The saddest news is that I have not read a single one on the list all the way through (thanks, ADD) but have read pieces of at least 7 of them and needed cliff notes for at least 3. (You can guess where the bible fits).
Thanks for the list and the challenge.
Cancelling cable the minute they open in the morning!
Posted by: gracebythesea | July 04, 2008 at 11:43 AM
Bythesea, with two degrees in English lit I may not have done a lot of things...but child, I have READ a lot of stuff. :)
I was waiting for a commenter to point out that I don't list the Bible as a favorite. Well, it's just not. :) And I guarantee you have read a lot more of it and know more of it than I do.
I'm more of a book party girl (whatta party!) :)
Posted by: Mary Beth | July 04, 2008 at 01:50 PM
I haven't counted yet, but how can the list have 1) the complete works of Shakespeare and then later on, 2) Hamlet? Seems like cheating to me.
Interested in how they came up with the list! great idea!
Posted by: Diane | July 04, 2008 at 03:58 PM
huh. I was an English major and I only read about 54. I'm behind (haven't done much Harry Potter.) But ask me about Ernest Hemingway, who isn't even on the list.

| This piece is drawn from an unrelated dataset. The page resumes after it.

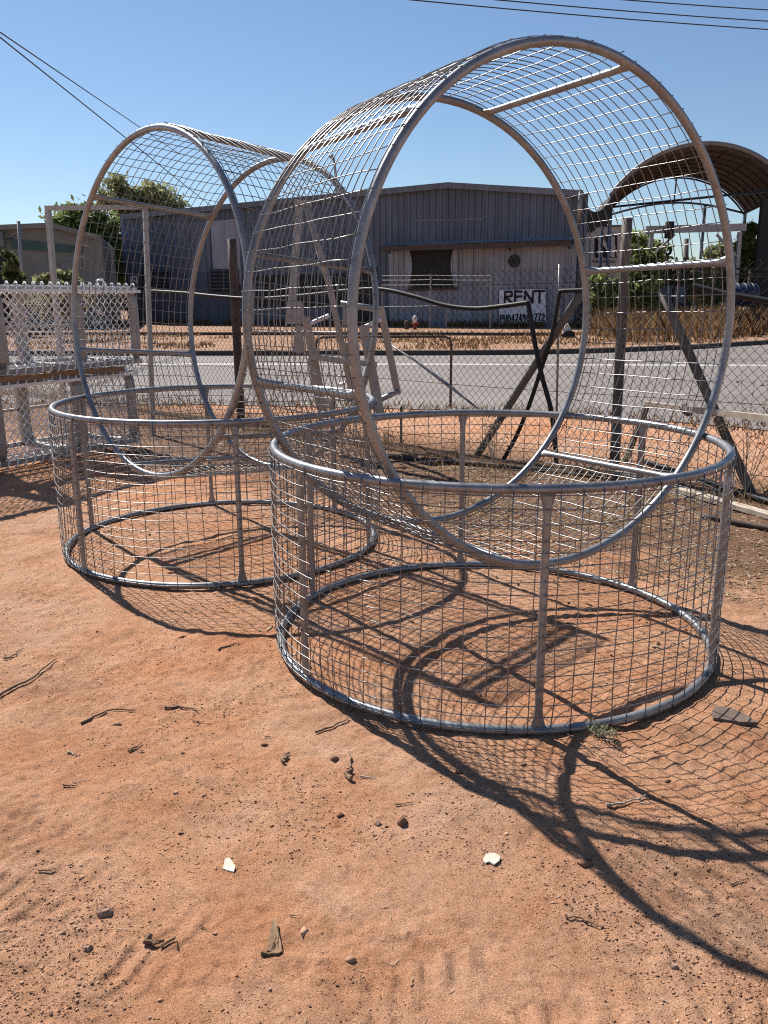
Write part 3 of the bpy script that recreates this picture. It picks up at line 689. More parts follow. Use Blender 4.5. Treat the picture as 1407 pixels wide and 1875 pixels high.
# parking sign on the left of the warehouse
pk = thing('parking_sign', wp(245, 510, 3)*[1, 1, 0], 'small blue and white square sign near the left end of the warehouse', 'sign')
MB().prism([wp(u, v, 3) for u, v in [(239, 506), (251, 506), (251, 519), (239, 519)]], N3*.03).build('board', MT['white'], pk)
MB().prism([wp(u, v, 3.04) for u, v in [(241, 508), (249.5, 508), (249.5, 518), (241, 518)]], N3*.02).build('face', MT['bluesteel'], pk)
m_ = MB(); m_.tube([wp(243.5, 509.5, 3.08), wp(243.8, 513, 3.08), wp(247, 513.5, 3.08), wp(248.4, 516, 3.08)], .03, 5); m_.tube([wp(243.5 + 2.2*math.cos(a), 514 + 2.4*math.sin(a), 3.08) for a in np.linspace(-.3, 4, 12)], .025, 5)
m_.build('symbol', MT['white'], pk)
MB().tube([wp(245, 519, 2.97), wp(245, 519, 2.97)*[1, 1, 0]], .04, 8).build('pole', MT['steel_grey'], pk)

# ------------------------------------------------------------------ left building
lb = thing('grey_building', at(60, 600, 52)*[1, 1, 0], 'low grey gabled building with a dark green band, at the left edge', 'building')
D0 = np.array([.97, .24]); LP = at(95, 520, 50)[:2]
def lp(u, v, off=0.0): return on(u, v, LP + np.array([.24, -.97])*off, D0)
LN3 = np.array([.24, -.97, 0])
prof = [lp(-120, 424), lp(0, 418), lp(95, 414), lp(186, 437)]
poly = prof + [prof[-1]*[1, 1, 0], prof[0]*[1, 1, 0]]
MB().prism(poly, -LN3*14).build('wall', MT['render'], lb)
m_ = MB()
for a, b in zip(prof[:-1], prof[1:]): m_.prism([a + LN3*.4, b + LN3*.4, b - LN3*14.3, a - LN3*14.3], (0, 0, .14))
m_.build('roof', MT['roof'], lb)
m_ = MB()
for a, b in zip(prof[:-1], prof[1:]): m_.prism([a + LN3*.42 + [0, 0, -.12], b + LN3*.42 + [0, 0, -.12], b + LN3*.42 + [0, 0, .15], a + LN3*.42 + [0, 0, .15]], LN3*.05)
m_.build('fascia', MT['render'], lb)
MB().prism([lp(u, v, .05) for u, v in [(18, 438), (90, 445), (152, 452), (150, 464), (90, 460), (24, 455)]], LN3*.06).build('green_band', MT['green_band'], lb)
MB().prism([lp(u, v, .05) for u, v in [(-60, 454), (12, 454), (18, 598), (-60, 600)]], LN3*.04).build('doorway', MT['dark'], lb)
MB().prism([lp(u, v, .07) for u, v in [(-60, 424), (7, 424), (10, 452), (-60, 453)]], LN3*.3).build('canopy', MT['clad_mid'], lb)
MB().prism([lp(u, v, .05) for u, v in [(110, 481), (150, 478), (150, 493), (110, 495)]], LN3*.05).build('window', MT['render'], lb)
pl = thing('service_pole', lp(48, 596, 3)*[1, 1, 0], 'thin grey service pole in front of the low grey building', 'pole')
MB().tube([lp(34, 405, 3), lp(48, 596, 3)], .10, 8).build('shaft', MT['steel_grey'], pl, True)
MB().tube([lp(34, 416, 3), lp(32, 426, 2), lp(22, 436, 1), lp(8, 438, .3)], .04, 6).build('drop_cable', MT['cable'], pl)

# ------------------------------------------------------------------ vegetation
def leaf_quads(C, size, rg, aspect=2.2, up=0.2):
    n = len(C); d = rg.normal(size=(n, 3)); d /= np.linalg.norm(d, axis=1)[:, None]; e = rg.normal(size=(n, 3)); e = np.cross(d, e); e /= np.linalg.norm(e, axis=1)[:, None]
    s_ = size*rg.uniform(.6, 1.35, n)[:, None]; a = d*s_*aspect/2; b = e*s_/2
    V = np.stack([C - a, C + b, C + a, C - b], 1).reshape(-1, 3); return V, np.arange(n*4).reshape(-1, 4)
def crown(name, blobs, n, size, mat, parent, seed, clump=.28, aspect=2.2):
    rg = np.random.default_rng(seed); vol = np.array([r[0]*r[1]*r[2] for c, r in blobs]); pr = vol**.7/(vol**.7).sum(); C = []; T = []
    for (c, r), p in zip(blobs, pr):
        k = max(5, int(p*n/70)); u = rg.normal(size=(k, 3)); u /= np.linalg.norm(u, axis=1)[:, None]; rad = rg.uniform(.35, 1.05, k)[:, None]
        cc = np.array(c) + u*rad*np.array(r)
        m = int(p*n); ci = rg.integers(0, k, m); cs = clump*np.mean(r)*rg.uniform(.5, 1.4, k)
        q = cc[ci] + rg.normal(size=(m, 3))*cs[ci][:, None]*np.array([1, 1, .7])
        C.append(q); tone_c = rg.uniform(.15, .85, k); T.append(np.clip(tone_c[ci] + rg.normal(0, .18, m), 0, 1))
    C, T = np.concatenate(C), np.concatenate(T); V, F = leaf_quads(C, size, rg, aspect)
    return np_mesh(name, V, F, mat, parent, attr=T)
def tree(name, base, blobs, n, size, mat, label, group, seed, tr=.18, cat='tree', clump=.28):
    base = np.array(base, float); t = thing(name, base, label, cat, group); rg = np.random.default_rng(seed + 100)
    m = MB(); top = np.mean([c for c, r in blobs], 0); fork = base*.45 + top*.55; fork[:2] = base[:2]*.6 + top[:2]*.4
    m.tube([base - [0, 0, .1], base*.7 + fork*.3 + rg.normal(0, tr*.5, 3)*[1, 1, 0], fork], [tr*1.25, tr, tr*.75], 8)
    for c, r in blobs:
        c = np.array(c); mid = (fork + c)/2 + rg.normal(0, .12, 3)*np.mean(r); m.tube([fork - [0, 0, .2], mid, c, c + np.array([rg.normal(0, .3)*r[0], rg.normal(0, .3)*r[1], r[2]*.7])], [tr*.6, tr*.42, tr*.25, tr*.08], 6)
        for k in range(4):
            e = c + rg.normal(0, .55, 3)*np.array(r); m.tube([c*.7 + mid*.3, (c + e)/2 + rg.normal(0, .1, 3), e], [tr*.25, tr*.16, tr*.05], 5)
    m.build('trunk', MT['trunk'], t, True); crown('crown', blobs, n, size, mat, t, seed, clump); return t
def blob(u, v, ru, rv, y, ry=None):
    c = at(u, v, y); k = y/FPX; return (c, (ru*k, (ry if ry else ru*k), rv*k))
y = 64
tree('gum_tree', at(165, 600, y)*[1, 1, 0], [blob(125, 412, 30, 22, y), blob(160, 400, 30, 26, y), blob(150, 440, 40, 26, y), blob(185, 455, 34, 40, y), blob(205, 490, 30, 40, y), blob(200, 430, 26, 30, y)], 9000, .25, MT['leaf'], 'bushy green gum tree between the grey building and the warehouse', 'gum trees behind the buildings', 1, .3, clump=.36)
y = 70
tree('gum_tree', at(255, 600, y)*[1, 1, 0], [blob(222, 342, 20, 14, y), blob(205, 365, 22, 14, y), blob(255, 362, 26, 14, y), blob(285, 350, 22, 12, y), blob(300, 372, 28, 14, y), blob(240, 385, 28, 14, y), blob(330, 388, 24, 10, y)], 4600, .22, MT['leaf_olive'], 'sparse olive gum tree rising above the left end of the warehouse roof', 'gum trees behind the buildings', 2, .22, clump=.42)
y = 33
tree('leafy_shrub', at(110, 640, y)*[1, 1, 0], [blob(83, 508, 14, 10, y), blob(115, 503, 16, 10, y), blob(135, 512, 14, 10, y), blob(110, 545, 40, 32, y)], 2200, .12, MT['leaf_olive'], 'yellow green shrub showing just above the mesh racks', 'shrubs across the road', 3, .06, 'shrub')
tree('leafy_shrub', at(25, 640, 38)*[1, 1, 0], [blob(20, 490, 12, 26, 38), blob(28, 520, 14, 26, 38)], 1500, .14, MT['leaf_dark'], 'dark narrow shrub beside the doorway of the grey building', 'shrubs across the road', 4, .06, 'shrub')
def shrub(u, v0, w_, h_, y, mat, label, seed, n=2600, size=.16):
    rg = np.random.default_rng(seed); bl = [blob(u + rg.uniform(-.6, .6)*w_, v0 - h_*rg.uniform(.25, .85), w_*rg.uniform(.35, .6), h_*rg.uniform(.2, .36), y) for _ in range(5)] + [blob(u, v0 - h_*.35, w_*.8, h_*.35, y)]
    return tree('leafy_shrub', gnd(u, 550 + FPX*EYE/y)*[1, 1, 0] if False else at(u, 600, y)*[1, 1, 0], bl, n, size, mat, label, 'shrubs across the road', seed, .07, 'shrub')
shrub(1110, 585, 34, 90, 39, MT['leaf'], 'green shrub below the company sign, right of the warehouse', 11, 4200, .13)
shrub(1175, 575, 40, 120, 41, MT['leaf'], 'tall green shrub behind the grey fence post', 12, 5200, .14)
shrub(1235, 560, 34, 70, 44, MT['leaf_dark'], 'dark shrub below the hoist hook', 13, 3400, .14)
shrub(1290, 560, 36, 60, 47, MT['leaf_olive'], 'olive shrub under the middle of the gantry beam', 14, 3200, .14)
shrub(1340, 555, 34, 64, 48, MT['leaf_olive'], 'olive shrub left of the blue drum', 15, 3200, .14)
y = 66
tree('gum_tree', at(1170, 600, y)*[1, 1, 0], [blob(1160, 440, 20, 22, y), blob(1185, 455, 26, 22, y), blob(1150, 470, 24, 24, y), blob(1200, 478, 22, 20, y)], 5500, .24, MT['leaf_bright'], 'bright green tree behind the company sign building', 'gum trees behind the buildings', 5, .25)
y = 80
tree('gum_tree', at(1330, 600, y)*[1, 1, 0], [blob(1312, 470, 16, 18, y), blob(1335, 452, 18, 14, y), blob(1325, 490, 30, 16, y), blob(1280, 492, 26, 12, y)], 3600, .24, MT['leaf_olive'], 'pale distant gum tree seen under the gantry beam', 'gum trees behind the buildings', 6, .2, clump=.34)
y = 47
tree('gum_tree', at(1376, 600, y)*[1, 1, 0], [blob(1376, 420, 12, 22, y), blob(1368, 455, 16, 24, y), blob(1382, 480, 12, 24, y), blob(1366, 495, 14, 22, y)], 4200, .16, MT['leaf'], 'drooping leafy tree against the dark wall of the arched shed', 'gum trees behind the buildings', 7, .12)
# far tree line, one mass
rg = np.random.default_rng(9); bl = [((x, 150 + rg.uniform(-8, 8), 2.2 + rg.uniform(-.8, 1.6)), (5, 4, 3.0 + rg.uniform(-1, 1.2))) for x in np.arange(30, 112, 4.5)]
tag(crown('tree_line', bl, 16000, .5, MT['leaf_dark'], None, 9), 'far dark line of trees low on the horizon', 'trees', kind='stuff')
bl = [((x, 150 + rg.uniform(-8, 8), 2.2 + rg.uniform(-.8, 1.6)), (5, 4, 3.0)) for x in np.arange(-95, -44, 5)]
tag(crown('tree_line', bl, 7000, .5, MT['leaf_dark'], None, 19), 'far dark trees beyond the grey building', 'trees', kind='stuff')

# grass blades as uncounted stuff
def blades(name, P, hgt, wid, mat, seed, lean=.35, label='', cat='grass'):
    rg = np.random.default_rng(seed); n = len(P); a = rg.uniform(0, 2*np.pi, n); h = hgt*rg.uniform(.45, 1.25, n); d = np.stack([np.cos(a), np.sin(a), 0*a], 1)
    l = np.stack([rg.normal(0, lean, n)*h, rg.normal(0, lean, n)*h, h], 1); w_ = wid*rg.uniform(.6, 1.3, n)[:, None]
    mid = P + l*[.38, .38, .55]
    V = np.stack([P - d*w_, P + d*w_, mid + d*w_*.6, P + l, mid - d*w_*.6], 1).reshape(-1, 3); F = np.arange(n*5).reshape(-1, 5)
    return tag(np_mesh(name, V, F, mat, attr=np.clip(rg.normal(.5, .25, n), 0, 1)), label, cat, kind='stuff')
def scat(px, n, seed, dens=None, z=0.0):
    """random ground points inside a box of ground coordinates (x0,x1,y0,y1)"""
    rg = np.random.default_rng(seed); x0, x1, y0, y1 = px; P = np.stack([rg.uniform(x0, x1, n), rg.uniform(y0, y1, n), np.full(n, z)], 1); return P
P = []
rg = np.random.default_rng(21)
def kerb_y(x): return np.interp(x, kb[:, 0], kb[:, 1])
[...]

Posted by: Diane | July 04, 2008 at 04:03 PM
I love Possession by A.S. Byatt, too. Reading the big scene in the cemetery, I screamed out loud! I wouldn't see the movie because I enjoyed the book so much!
I just finished The Story of Edgar Sawtelle. HIGHLY recommended!
Posted by: zorra | July 04, 2008 at 04:26 PM
I thought I'd read a lot, but you have the most read of anyone on this list I've seen thus far. WOW!!
Posted by: Jan | July 04, 2008 at 09:07 PM
Yeah, who got to decide? And where are Anne Lamott, Robert A. Heinlein, & Rita Mae Brown?
Only 42 for me.
v
Posted by: vab | July 05, 2008 at 06:17 PM
Love this. I haven't gone through to see how many I've done so far, but I like this list. Nowhere near 75 though. Another discrepancy - why have The Chronicles of Narnia and then list The Lion, The Witch and The Wardrobe separately?